- The Unrevised Collection -
“Who said I have to start a diary from the first page in the book. Who said it would have to be called a diary and that even all pages had to be in a chronological order?
Who said a diary must be boring and report all little and common facts of life.
I’m sorry I trashed all my old diaries from when I was a youngster and probably now don’t remember, really, what a diary is. I don’t think they exist for adults who consider themselves adults, unless the ones that come in human form, and we can talk to because they have a piece of paper that says they are kind of doctors of the mind… and they’ve been other people’s diaries for so long that they know exactly how your story ends even before you do.
I did it – trashed my old diaries a long time ago – because after the first years of any diary’s life you look back and always see how foolish it was to write it. But then, after more and more years of unreported foolishness, holding back to never leave another written evidence of anything private, you kinda forget how stupid you are and are always ready to forgive your younger self, as if ‘it’ was a completely different person.
Do you believe people change? I’m not wondering if people are able to change – put them on a starving mode long enough and they’ll probably kill you for meat – I am asking you if you believe people are really willing to change – be a better person and all of that.
I believe, no matter what they tell me, the older you get the more you learn to convince yourself you’re such an incredible nice person and that in fact others are lucky to have you nearby. Bullshit? This is so true, and natural, that’s even unavoidable, since there’s no way to not live with yourself, as you, so you learn to love it.
Change? If you tell me you’ve changed for someone, you were probably not changing at all but merely repositioning one part of you in another part of your life. Acting it up with another person, or in your dreams, or on those work trips when no one else really knows who you are or has a problem with it. You’ve changed to reach a goal, or to make work bearable, or because you thought you needed to change something and no else is able to – but you, you, the nicest person around – when in fact you were merely acting on what were already your beliefs.

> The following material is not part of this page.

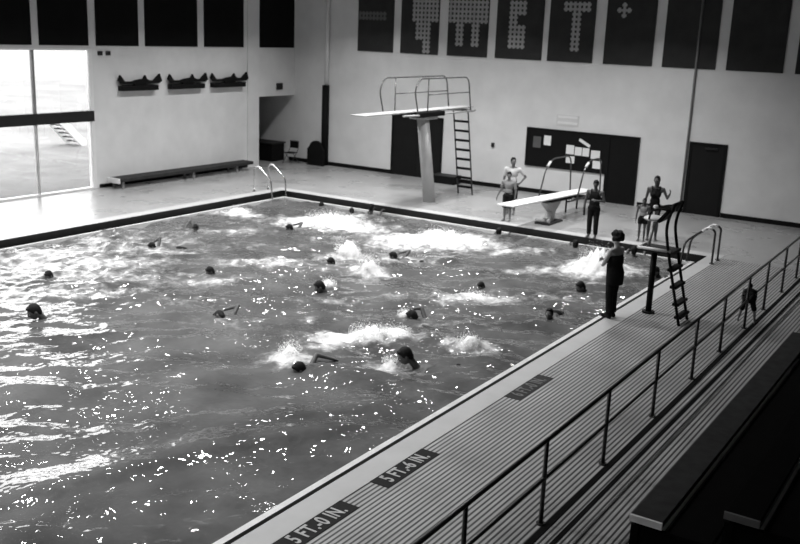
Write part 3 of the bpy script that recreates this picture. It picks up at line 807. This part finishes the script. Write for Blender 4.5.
# dark figure at the far edge
person('person in dark clothes standing alone on the far pool edge', (-9.82, 25.40, .006), PI+.1, 1.66,
       {'el_l': (-.165, .0, .64), 'wr_l': (-.06, .11, .66), 'hd_l': (.9, .2, .2), 'el_r': (.16, 0, .63), 'wr_r': (.17, .04, .49)}, SKIN, 'short', clothes=(('tank', CLOTH_DARK), ('trousers', CLOTH_DARK)), head_tilt=-.25, girth=1.1)
# adult and child beyond the lifeguard chair
person('adult in dark tank swimsuit behind lifeguard chair, one forearm raised', (-8.40, 26.35, 0), PI+.35, 1.85,
       {'el_l': (-.175, .02, .66), 'wr_l': (-.20, .13, .74), 'hd_l': (-.1, .5, 1)}, SKIN, 'long', True, clothes=(('swimsuit', CLOTH_DARK),), head_turn=-.2)
person('small child standing left of the adult in tank swimsuit', (-8.58, 26.0, 0), PI+.2, 1.24, {'head': (0, .012, .915)}, SKIN, 'short', clothes=(('trunks', CLOTH_DARK), ('tank', CLOTH_GREY)))
# woman in front of the lifeguard chair, facing the water, arms folded
person('woman with bushy dark hair in a dark wrap at the pool edge, facing the water', (-6.43, 18.05, .006), 1.30, 1.78,
       {'el_l': (-.165, .045, .635), 'wr_l': (.04, .13, .655), 'hd_l': (1, .0, .1), 'el_r': (.165, .045, .635), 'wr_r': (-.05, .14, .665), 'hd_r': (-1, .0, .1), 'pelvis': (0, -.02, .525),
        'kn_l': (-.05, .005, .275), 'kn_r': (.05, .02, .275), 'an_l': (-.045, -.01, .045), 'an_r': (.045, .0, .045), 'toe_l': (-.055, .085, .016), 'toe_r': (.055, .09, .016)},
       SKIN_PALE, 'bushy', True, clothes=(('wrap', CLOTH_DARK), ('trousers', CLOTH_DARK)), palm=(0, 1, 0), girth=1.12, shoes=CLOTH_DARK)  # dark trousers stand in for the shade on her legs
# small child bending forward by the railing
person('small child in dark clothes bending forward beside the railing', (-4.10, 19.62, 0), .25, .98,
       {'pelvis': (0, -.06, .50), 'waist': (0, .0, .58), 'chest': (0, .12, .63), 'neck': (0, .21, .66), 'head': (0, .30, .70),
        'sh_l': (-.11, .19, .63), 'sh_r': (.11, .19, .63), 'el_l': (-.13, .22, .46), 'el_r': (.13, .22, .46), 'wr_l': (-.09, .25, .33), 'wr_r': (.09, .25, .33),
        'hip_l': (-.06, -.05, .47), 'hip_r': (.06, -.05, .47), 'kn_l': (-.13, .0, .27), 'kn_r': (.12, -.02, .27), 'an_l': (-.17, .02, .045), 'an_r': (.15, -.06, .045), 'toe_l': (-.20, .11, .016), 'toe_r': (.18, .03, .016)},
       SKIN_MID, 'short', clothes=(('shirt', CLOTH_DARK), ('shorts', CLOTH_DARK)), girth=1.35)

# ------------------------------------------------------------------ swimmers
def swimmer_proto(kind):
    """body lying in the water along local +y, water surface at z = 0"""
    t = thing('swimmer', 'swimmer', 'swimmer', (0, 0, 0), 'swimmers in the pool')
    s = 1.0; b = MB(); R = Matrix.Rotation(-.5, 3, 'X')
    if kind == 'wall':                       # upright, holding the gutter lip in front
        hc = Vector((0, .0, .12)); R = Matrix()
        b.ell((0, -.03, -.33), (.15, .10, .17), 16); b.ell((0, -.04, -.53), (.13, .09, .16), 16); b.ell((0, -.05, -.72), (.15, .105, .11), 16)
        cap(b, (0, -.02, -.14), .055, (0, 0, .05), .05)
        for sx in (-1, 1):
            cap(b, (0, -.02, -.17), .05, (sx*.19, -.02, -.19), .05); cap(b, (0, -.03, -.3), .1, (sx*.19, -.02, -.19), .05)
            cap(b, (sx*.19, -.02, -.19), .05, (sx*.27, .10, -.10), .037); cap(b, (sx*.27, .10, -.10), .037, (sx*.21, .24, .06), .026)
            hand(b, (sx*.21, .24, .06), (0, .8, .1), sx, 1.7, .5, (0, 0, 1))
            cap(b, (sx*.09, -.05, -.78), .085, (sx*.1, .03, -1.15), .053); cap(b, (sx*.1, .03, -1.15), .052, (sx*.1, -.1, -1.5), .034); cap(b, (sx*.1, -.1, -1.5), .034, (sx*.11, .05, -1.55), .024)
    else:
        hc = Vector((0, .62, .055)) if kind != 'up' else Vector((0, .55, .115))
        if kind == 'up': R = Matrix.Rotation(.1, 3, 'X')
        if kind == 'turn': R = Matrix.Rotation(-.6, 3, 'X') @ Matrix.Rotation(.9, 3, 'Y')
        dz = -.05 if kind != 'head' else -.16
        b.ell((0, .30, dz-.01), (.155, .17, .098), 16); b.ell((0, .08, dz-.03), (.13, .16, .088), 16); b.ell((0, -.14, dz-.05), (.15, .12, .10), 16)
        cap(b, (0, .42, dz), .055, hc-Vector((0, .05, .02)), .05)
        for sx in (-1, 1):
            cap(b, (0, .40, dz), .05, (sx*.185, .40, dz), .05); cap(b, (0, .3, dz), .09, (sx*.185, .40, dz), .05)
            cap(b, (sx*.08, -.2, dz-.06), .088, (sx*.09, -.6, dz-.14-.05*sx), .053); cap(b, (sx*.09, -.6, dz-.14-.05*sx), .052, (sx*.09, -1.0, dz-.12+.05*sx), .034)
            cap(b, (sx*.09, -1.0, dz-.12+.05*sx), .034, (sx*.1, -1.18, dz-.17+.04*sx), .024)
        def arm(sx, el, wr, hd):
            cap(b, (sx*.185, .40, dz), .05, el, .037); cap(b, el, .038, wr, .026); hand(b, wr, hd, sx, 1.7, .25, (0, 0, 1))
        if kind in ('crawl', 'turn'):
            arm(1, (.36, .26, .15), (.34, .52, .08), (.0, .8, -.5)); arm(-1, (-.24, .70, -.08), (-.2, .95, -.12), (0, 1, -.1))
        elif kind == 'forward':
            arm(1, (.30, .52, .15), (.24, .80, .10), (-.1, 1, -.2)); arm(-1, (-.36, .30, .02), (-.33, .05, -.02), (.2, -.8, -.3))
        elif kind == 'reach':
            arm(1, (.34, .22, .13), (.30, -.02, .05), (.2, -.8, -.3)); arm(-1, (-.26, .64, -.06), (-.26, .90, -.08), (0, 1, -.2))
        elif kind == 'elbow':
            arm(1, (.32, .30, .22), (.36, .56, .04), (.1, .8, -.5)); arm(-1, (-.24, .66, -.12), (-.2, .9, -.15), (0, 1, -.1))
        elif kind == 'head':
            arm(1, (.34, .56, -.20), (.2, .78, -.18), (-.2, .9, 0)); arm(-1, (-.34, .56, -.20), (-.2, .78, -.18), (.2, .9, 0))
        else:
            arm(1, (.36, .55, -.08), (.3, .80, -.06), (-.2, .9, 0)); arm(-1, (-.36, .55, -.08), (-.3, .80, -.06), (.2, .9, 0))
    head_shapes(b, hc, s, R)
    body = remesh_obj(b, 'body', SKIN, t, .011, 2)
    face_parts(body, hc, s, R)
    remesh_obj(hair_shape(hc, s, R, 'short'), 'hair', HAIR, t, .012, 1)
    c = MB()
    if kind == 'wall': c.ell((0, -.05, -.72), (.164, .118, .12), 16)
    else:
        c.ell((0, -.14, dz-.05), (.163, .125, .113), 16)
    if kind != 'wall':
        for sx in (-1, 1): cone(c, (sx*.08, -.2, dz-.06), .10, (sx*.086, -.40, dz-.11), .085)
    remesh_obj(c, 'trunks', CLOTH_DARK, t, .013, 1)
    return t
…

When you looked closely it’s all still there, all your thoughts still there, and you not only did not change but you believe in the same ideas even more but now developed ways to defend them wisely.
Is this uncomfortable? You’ll never confess it to anyone.
Your most precious relationship is the one you have with yourself. As any relationship, the one you have with yourself took its ups and downs. But with adulthood you learned that relationships don’t last long if you try to change and shape the person you’re with (or dealing with); people who do that, who at least try to play the game of ‘let me change you’, are unhappy until the day we leave them or they leave us.
So, that is why, being an adult means you’ve stopped trying to change who you are. You make it better, sometimes, but you don’t change it, because although you know it’s possible to change behaviors, you don’t believe in actual change. Change is trouble. Change is manipulative. Change is stuffing up bullshit you don’t want to carry inside for the rest of your life. Change is putting up with people you don’t believe you’ll ever really like or fully understand. Change is impossible, useless and tiresome. Changing who you are, in essence, would go against nature and drive you insane.
The weirdest thing is, every other day you think about how being you sucks, and the things you could change but never do… yet it’s not this part you’re ashamed to confess to others – what you’re embarrassed about is admitting you love being, exactly, the way you are.”